Wir staunen über die Bedeutung der Worte Jesu: „Wer mich gesehen hat, hat den Vater gesehen”, und doch, Geliebte, 144.000 Söhne Gottes werden zubereitet, damit durch sie die Herrlichkeit Gottes zu Gottes bestimmter Zeit der ganzen Menschheit geoffenbart werden möchte. Kein Wunder, daß es wichtig ist, Gott zu uns reden zu lassen, und daß wir auf alles hören, was Er sagt, denn nur diejenigen, welche das „hörende Ohr” haben, werden jetzt „gesegnet”.
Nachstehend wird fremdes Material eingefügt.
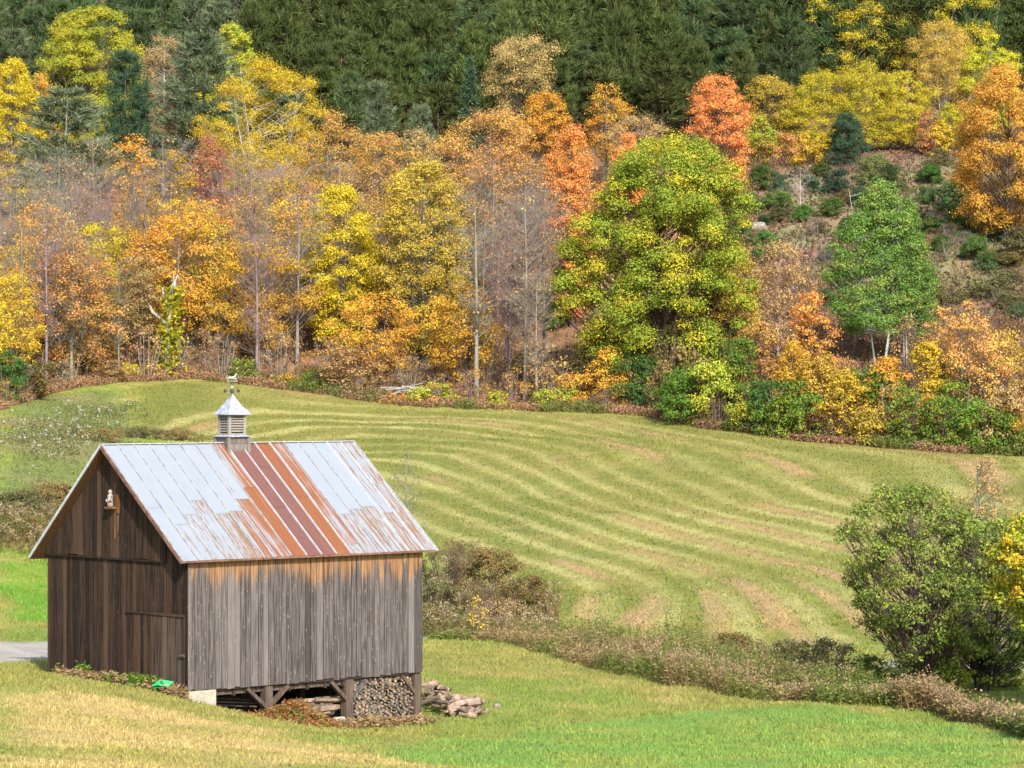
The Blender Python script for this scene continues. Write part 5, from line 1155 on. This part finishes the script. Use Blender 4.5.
weeds('dry_weeds', np.stack([x, d, z], -1), ht, base, pl, pc, 'tall dry weeds with pinkish tan seed heads along the ditch', 42)
# rough herbs at the thickets beside the barn and at the back of the left lawn
g = np.random.default_rng(51); n1 = 1500; px = np.concatenate([g.uniform(424, 560, n1), g.uniform(-20, 100, 900)]); d = np.concatenate([122 + 22 * g.random(n1) ** 1.3, 127 + 12 * g.random(900)])
x = (px - CX) / F_PX * d; z = H(x, d); n = len(x); cl = fbm(x / 1.5, d / 1.5, 16, 3); base = mixc(np.tile(C3(.22, .16, .075), (n, 1)), C3(.14, .14, .05), sstep(.4, .6, cl))
weeds('rough_herbs', np.stack([x, d, z], -1), .5 + .8 * cl * g.uniform(.6, 1.2, n), base, g.random(n) < .2, np.tile(C3(.40, .31, .2), (n, 1)), 'brownish rough herbs at the foot of the thickets beside the barn', 52)
# fringe of weeds along the foot of the wood, and undergrowth inside it
g = np.random.default_rng(61); n = 5200; px = g.uniform(-20, 1044, n); ed = np.array([ED(p) for p in np.linspace(-20, 1044, 120)]); d = np.interp(px, np.linspace(-20, 1044, 120), ed) - .6 + 3.2 * g.random(n) ** 1.6
x = (px - CX) / F_PX * d; z = H(x, d); cl = fbm(x / 4, d / 4, 19, 3); base = mixc(np.tile(C3(.34, .21, .12), (n, 1)), C3(.15, .18, .05), sstep(.48, .62, cl) * (px > 200)); 
weeds('edge_weeds', np.stack([x, d, z], -1), .22 + .8 * cl * g.uniform(.5, 1.3, n), base, None, None, 'russet and green weeds along the foot of the wood', 62, lw=.14, nleaf=7)
n = 9000; px = g.uniform(-60, 1090, n); d = np.interp(px, np.linspace(-20, 1044, 120), ed) + 2 + 85 * g.random(n) ** 1.2; nc = 11000; px = np.concatenate([px, g.uniform(735, 1030, nc)]); d = np.concatenate([d, g.uniform(235, 335, nc)]); x = (px - CX) / F_PX * d; k = past_edge(x, d) > 2; px, d, x = px[k], d[k], x[k]; n = len(x)
cr = poly_sd(CLEAR, x, d) > 0; z = H(x, d); cl = fbm(x / 5, d / 5, 29, 3); base = mixc(np.tile(C3(.20, .125, .065), (n, 1)), C3(.24, .13, .045), g.random(n)); base = mixc(base, mixc(np.tile(C3(.22, .135, .09), (n, 1)), C3(.17, .165, .065), sstep(.42, .6, fbm(x / 6, d / 9, 66, 3))), cr * .85); base = mixc(base, C3(.16, .125, .115), (g.random(n) < .35) * 1.0)
weeds('undergrowth', np.stack([x, d, z], -1), np.where(cr, .18, .7) + np.where(cr, .7, 1.5) * cl ** np.where(cr, 2.5, 1) * g.uniform(.4, 1.4, n), base, None, None, 'brown twiggy undergrowth on the floor of the wood and the clearing', 63, lw=.22, nleaf=8, cat='undergrowth')
# white seed fluff on the left slope
g = np.random.default_rng(71); n = 130; px = np.concatenate([g.normal(55, 38, n), g.normal(115, 25, 40)]); py = np.concatenate([g.normal(440, 13, n), g.normal(415, 8, 40)]); C = []
for a, b in zip(px, py):
    if b < 405 or a < -5 or a > 165: continue
    q = ground_at(a, b); C.append((q[0], q[1], q[2] + g.uniform(.25, .7)))
C = np.array(C); cc = np.repeat(C, 5, 0) + g.normal(0, .10, (len(C) * 5, 3)); V, Q, _ = leaves_np(cc, g.normal(size=(len(cc), 3)), .13, g, .9); A = np.tile(C3(.38, .35, .29), (len(cc), 1)) * g.uniform(.7, 1.2, (len(cc), 1))
stuff('seed_fluff', V, Q, A, 'scattered white fluffy seed heads on the left slope behind the barn', 'seed heads')
P_ = C.copy(); P_[:, 2] = H(C[:, 0], C[:, 1]); rep = np.repeat(P_, 6, 0) + np.concatenate([g.normal(0, .8, (len(P_) * 6, 2)), np.zeros((len(P_) * 6, 1))], 1)
weeds('slope_herbs', rep, g.uniform(.3, .7, len(rep)), mixc(np.tile(C3(.16, .15, .07), (len(rep), 1)), C3(.14, .165, .055), g.random(len(rep))), None, None, 'grey green rough herbs on the left slope', 72, lw=.1, nleaf=5)
# russet brambles in front of the wood bays, weeds along the foundation
g = np.random.default_rng(81); n = 1500; bxx = g.normal(3.45, .7, n); byy = -.25 - abs(g.normal(0, .38, n)); X, Y = bxy(bxx, byy); z = H(X, Y); hh = np.clip(.75 - .45 * abs(bxx - 3.5) - .25 * (-byy - .3), .06, 1) * g.uniform(.4, 1.1, n)
base = mixc(np.tile(C3(.34, .15, .045), (n, 1)), C3(.24, .12, .05), g.random(n)); base[g.random(n) < .16] = C3(.17, .22, .04); base[g.random(n) < .2] = C3(.30, .22, .12)
weeds('brambles', np.stack([X, Y, z], -1), hh, base, None, None, 'russet leaved brambles spilling in front of the woodpile under the barn', 82, lw=.055, nleaf=11, cat='brambles')
n = 1100; t = g.random(n); bxx = np.where(g.random(n) < .74, -.12 - abs(g.normal(0, .22, n)), 0); byy = np.where(bxx < 0, g.uniform(-.2, 5.6, n), 0); w2 = bxx == 0; bxx = np.where(w2, g.uniform(4.9, 8.3, n), bxx); byy = np.where(w2, -.2 - abs(g.normal(0, .3, n)), byy)
X, Y = bxy(bxx, byy); z = H(X, Y); cl = fbm(X / .6, Y / .6, 83, 2) * np.where(w2, .42, 1); base = mixc(np.tile(C3(.30, .21, .11), (n, 1)), C3(.11, .19, .03), sstep(.45, .58, cl))
weeds('foundation_weeds', np.stack([X, Y, z], -1), .12 + .45 * cl * g.uniform(.4, 1.3, n), base, None, None, 'tan and green weeds along the foundation of the barn', 84, lw=.06, nleaf=7)
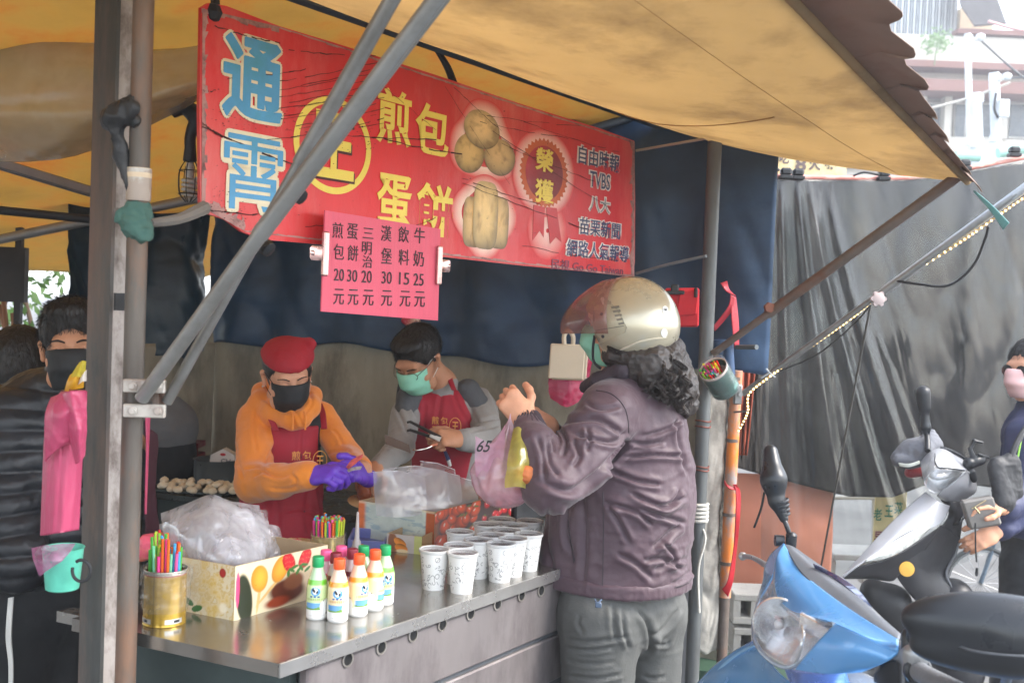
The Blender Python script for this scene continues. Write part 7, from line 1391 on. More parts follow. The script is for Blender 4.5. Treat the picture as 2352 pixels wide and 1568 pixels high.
# black crate and blue tray at the back
k = T('black_crate', 'shallow black plastic crate behind the tomato box and the bag', 'crate', PZ(1190, 1190, CT)); bc_ = PZ(1195, 1180, CT)
B().box(bc_ + UP * .04, u * .16, v * .09, UP * .04, .006).put('crate', M('crate_black', '2a2c30', .4), k); B().box(bc_ + UP * .083, u * .165, v * .095, UP * .004, .002).put('lip', M('crate_black', '2a2c30', .4), k)
bt_ = T('blue_tray', 'blue plastic tray behind the stack of flat bags', 'tray', P(1130, 1150, 3.5)); B().box(P(1130, 1160, 3.5), u * .1, v * .06, UP * .015, .004).put('tray', M('tray_blue', '4a90b8', .4), bt_)

# ---- bag hanging from the customer's fist
def bag_fn(top, mid, rx, ry, zb, n_pl=22, seed=0, squ=1.):
    top, mid = arr(top), arr(mid)
    def fn(U, V):
        a_ = U * 2 * pi; s = np.clip(V / .62, 0, 1); r_ = .012 + (1 - .012) * sm(s, 0, 1.05) ** .9; r_ = np.where(V > .62, np.sqrt(np.clip(1 - ((V - .62) / .38) ** 2, 0, 1)) * 1.0, r_)
        pl_ = 1 + .10 * np.sin(a_ * n_pl / 2 + 2 * np.sin(V * 4)) * (1 - V) + .12 * (ridge(st3(np.cos(a_) * 1.6, np.sin(a_) * 1.6, V * 5), seed) - .45)
        c = top[None, None] * (1 - V[..., None]) + mid * V[..., None]; c[..., 2] = top[2] + (zb - top[2]) * (V ** .95)
        return np.stack([c[..., 0] + np.cos(a_) * rx * r_ * pl_, c[..., 1] + np.sin(a_) * ry * r_ * pl_, c[..., 2]], -1)
    return fn
hb_ = T('takeaway_bag', 'translucent pink carrier bag marked 65 in black, hanging from the raised fist', 'carrier bag', P(1165, 960, 2.78))
zb_ = P(1160, 1160, 2.78).z
O('bag', grid(110, 70, bag_fn(P(1172, 950, 2.77), P(1156, 1160, 2.74), .088, .07, zb_, 26, 2)), film('pink_bag_film', 'fae8f0', .42, 'ecd2e0', .14, .2, 20, 1.), hb_)
O('bag_flap', patch([[P(1160, 975, 2.74), P(1130, 1020, 2.72), P(1092, 1000, 2.72)], [P(1158, 1030, 2.71), P(1125, 1050, 2.71), P(1090, 1060, 2.71)], [P(1150, 1080, 2.70), P(1120, 1090, 2.70), P(1093, 1095, 2.71)]], 10, lambda V: V + .004 * (ridge(V * 30) - .4)[..., None]), film('pink_bag_film2', 'f6dcea', .55, 'e2b4ce', .2, .3, 20), hb_)
text('handwriting', '65', M('marker_black', '15151a', .5), hb_, P(1112, 1024, 2.70), (1, 0, 0), (.15, 0, 1), .034, .030, .012, slant=.2)
fd = T('food_pack', 'reddish food packs inside the pink carrier bag', 'food', P(1160, 1130, 2.8))
O('pack', sdf([cap(P(1130, 1118, 2.8), P(1185, 1128, 2.8), .03, .03, .02), ell(P(1150, 1100, 2.8), (.03, .03, .02), None, .02)], .004, foldy(.005, 25)), M('pack_pinkred', 'c9606a', .5, dirt='e8c0b8', ds=12, da=.6), fd)
yb = T('yellow_bag', 'small yellow film bag with an orange brown food parcel, hanging beside the pink bag', 'bag', P(1200, 980, 2.76))
crsheet(yb, [[P(1178, 985, 2.73), P(1192, 980, 2.72), P(1212, 1000, 2.72)], [P(1164, 1060, 2.66), P(1194, 1055, 2.655), P(1230, 1060, 2.70)], [P(1160, 1120, 2.655), P(1196, 1118, 2.65), P(1232, 1132, 2.69)]], 60, .008, 16, 10, film('yellow_film', 'f4ecb0', .5, 'd9cf6a', .16, .4, 20), 'front_film')
O('parcel', sdf([ell(P(1206, 1088, 2.665), (.030, .012, .022), None, .01), ell(P(1218, 1098, 2.67), (.022, .012, .016), None, .01)], .003, foldy(.004, 30)), M('parcel_orange', 'b5642c', .5, dirt='8a3a1c', ds=14, da=.4), yb)

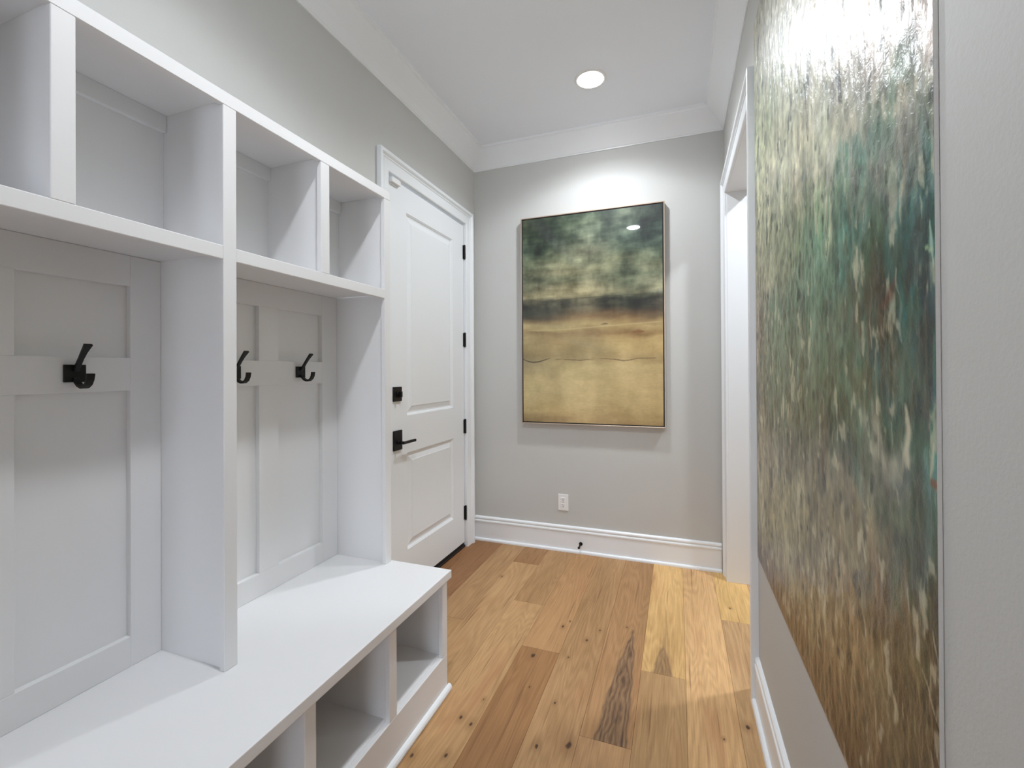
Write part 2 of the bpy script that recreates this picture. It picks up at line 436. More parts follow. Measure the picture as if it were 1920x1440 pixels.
bmd = bmesh.new()
for b in [(SY0, PY0, SZ0, SZ1), (PY1, SY1, SZ0, SZ1), (PY0, PY1, SZ0, .256), (PY0, PY1, .812, 1.025), (PY0, PY1, 2.190, SZ1)]:
    add_box(bmd, DX - .040, DX, *b)
bmesh.ops.remove_doubles(bmd, verts=bmd.verts, dist=1e-5)
obj('slab', bmd, M_DOOR, door)
def raised_panel(z0, z1):
    bm = bmesh.new(); rings = []
    for ins, dep in ((0, 0), (.002, -.0035), (.006, -.0045), (.010, -.0095), (.015, -.0115), (.022, -.0115), (.050, -.0035), (.052, -.0015)):
        rings.append([bm.verts.new((DX + dep, y, z)) for y, z in ((PY0 + ins, z0 + ins), (PY1 - ins, z0 + ins), (PY1 - ins, z1 - ins), (PY0 + ins, z1 - ins))])
    for a, b in zip(rings, rings[1:]):
        for q in range(4): bm.faces.new((a[q], a[(q + 1) % 4], b[(q + 1) % 4], b[q]))
    bm.faces.new(rings[-1])
    back = [bm.verts.new((DX - .039, y, z)) for y, z in ((PY0, z0), (PY1, z0), (PY1, z1), (PY0, z1))]
    for q in range(4): bm.faces.new((rings[0][(q + 1) % 4], rings[0][q], back[q], back[(q + 1) % 4]))
    bm.faces.new(back[::-1])
    bmesh.ops.recalc_face_normals(bm, faces=bm.faces)
    return obj('panel', bm, M_DOOR, door)
raised_panel(1.025, 2.190); raised_panel(.256, .812)
for zc in (2.144, 1.505, .877, .249):
    h = thing('hinge', (XL, D_Y1, zc - .05), None, None); h.parent = door; h.location = h.location - world_of(door)
    bm = bmesh.new(); add_cyl(bm, (DX + .008, D_Y1 - .003, zc - .049), (0, 0, 1), .0075, .098, 16)
    add_cyl(bm, (DX + .008, D_Y1 - .003, zc - .053), (0, 0, 1), .0045, .106, 12)
    o = obj('knuckle', bm, M_BLACK, h, smooth=False)
    box('leaf', DX - .002, DX + .003, D_Y1 - .017, D_Y1 + .012, zc - .049, zc + .049, M_BLACK, h, bev=.0008)
# deadbolt and lever
db = thing('deadbolt', (DX, 2.129, 1.111), None, None); db.parent = door; db.location = db.location - world_of(door)
box('rose', DX, DX + .010, 2.091, 2.167, 1.113, 1.193, M_BLACK, db, bev=.003, seg=2)
cyl('turn_post', (DX + .010, 2.129, 1.152), (1, 0, 0), .017, .008, M_BLACK, db)
box('thumb_turn', DX + .018, DX + .036, 2.123, 2.135, 1.136, 1.168, M_BLACK, db, bev=.003, seg=2)
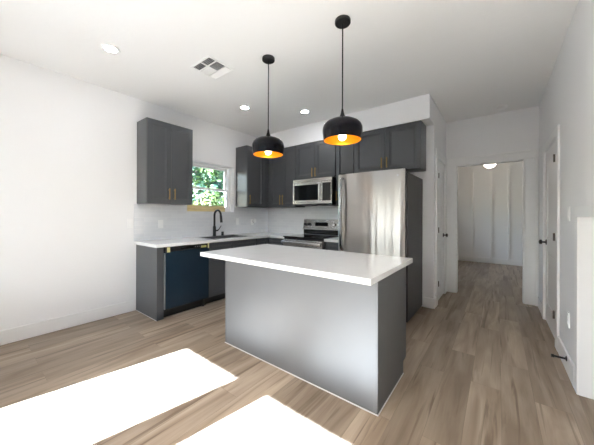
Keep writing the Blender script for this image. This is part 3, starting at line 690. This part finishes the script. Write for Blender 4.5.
plate('outlet', (XR, 3.015, .432), '-X', 'white outlet low on the right wall above the door stop', 'outlet')
tag(MB().lathe([(0, .001), (.040, .001), (.044, .006), (.044, .028), (.036, .036), (0, .037)], (.0135, 3.535, 1.150), 32, 'X').build('round_plug', 'plastic', None, True), 'round white plug-in stuck on the outlet nearest the corner', 'plug')

ds = thing('door_stop', (XR-.014, 3.0, .115), 'black rigid door stop fixed to the right wall baseboard', 'door stop')
MB().lathe([(0, .0005), (.020, .0005), (.020, .004), (.008, .010), (.0085, .075), (0, .075)], (XR-.014, 3.0, .115), 24, '-X').build('post', 'black', ds, True)
MB().lathe([(0, .0752), (.0125, .0752), (.0125, .092), (0, .093)], (XR-.014, 3.0, .115), 20, '-X').build('tip', 'black', ds, True)

tag(B(-.075, WY0+.004, WZ0+.0006, -.045, 2.900, 1.424, bev=.002).build('wooden_board', 'wood'), 'unpainted wooden board standing on the window sill behind the sink', 'board')

# ------------------------------------------------------------------ trees outside the window
def crown(name, m, n, rx, ry, rz, seed, leaf):
    rnd = random.Random(seed); bm = bmesh.new(); cl = []
    for _ in range(26):
        while True:
            v = Vector((rnd.uniform(-1, 1), rnd.uniform(-1, 1), rnd.uniform(-1, 1)))
            if v.length < 1: break
        cl.append((v*.78, rnd.uniform(.25, .42)))
    for i in range(n):
        c, r = cl[i % len(cl)]; d = Vector((rnd.gauss(0, 1), rnd.gauss(0, 1), rnd.gauss(0, 1))).normalized()
        p = c + d*r*rnd.uniform(.6, 1); p = Vector((p.x*rx, p.y*ry, p.z*rz))
        nrm = (d + Vector((rnd.uniform(-.8, .8), rnd.uniform(-.8, .8), rnd.uniform(-.3, .9)))).normalized()
        u = nrm.orthogonal().normalized(); u = Matrix.Rotation(rnd.uniform(0, 6.28), 3, nrm) @ u; w_ = nrm.cross(u); L = leaf*rnd.uniform(.7, 1.3)
        A, Bv, C, D = p-u*L, p+w_*L*.45+nrm*L*.12, p+u*L, p-w_*L*.45+nrm*L*.12
        vs = [bm.verts.new(x) for x in (A, Bv, C, D)]; bm.faces.new(vs[:3]); bm.faces.new([vs[0], vs[2], vs[3]])
    mb = MB(); mb.bm.free(); mb.bm = bm; return mb
def tree(loc, label, m, n, rx, ry, rz, hz, seed, leaf=.10):
    t = thing('tree', loc, label, 'tree', 'trees outside the window')
    cr = crown('foliage', m, n, rx, ry, rz, seed, leaf); bmesh.ops.translate(cr.bm, vec=Vector(loc)+Vector((0, 0, hz)), verts=cr.bm.verts[:]); cr.build('foliage', m, t)
    x, y, z = loc; tk = MB().tube([(x, y, z), (x+.04, y+.03, z+hz*.5), (x-.03, y, z+hz), (x, y+.05, z+hz+rz*.5)], [.13, .10, .08, .03], 12); tk.build('trunk', 'bark', t, True)
tree((-5.2, 5.5, -.3), 'bushy green tree at the upper left of the window', 'leaf', 3800, 1.6, 1.35, 1.9, 3.0, 3)
tree((-5.7, 8.35, -.3), 'darker green tree at the upper right of the window', 'leaf', 3800, 1.6, 1.4, 2.0, 3.1, 5)
tree((-9.6, 8.4, -.3), 'tall green tree farther back, showing between the two upper trees', 'leaf', 3800, 2.0, 2.8, 2.6, 3.4, 7, .14)
tree((-2.35, 4.3, -.3), 'low yellow-green leafy tree in the lower part of the window', 'leaf_y', 3000, .85, 1.2, .75, 1.55, 8, .06)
„Sehet, welch eine Liebe uns der Vater gegeben hat, daß wir Kinder Gottes heißen sollen!” Wie gesegnet ist es, als Kinder in der Gegenwart des Vaters zu stehen, während Er zu uns spricht und uns Seiner Liebe, Seiner Fürsorge und Seiner Treue versichert. Und wie er uns Seiner Absicht, uns als Glieder Seiner engsten Familie zu einer so hohen Stellung in Seinem Bereich zu erhöhen versichert, und uns unter der Leitung von Christus Jesus, unserem Haupte, dazu zu verwenden, die Welt zu erleuchten und zu segnen, wenn wir zu Seiner bestimmten Zeit das Vorrecht haben, „wie die Sonne in dem Reiche unseres Vaters zu leuchten”. Ja, Geschwister, wenn Gott redet, laßt uns schweigen und gute Zuhörer sein!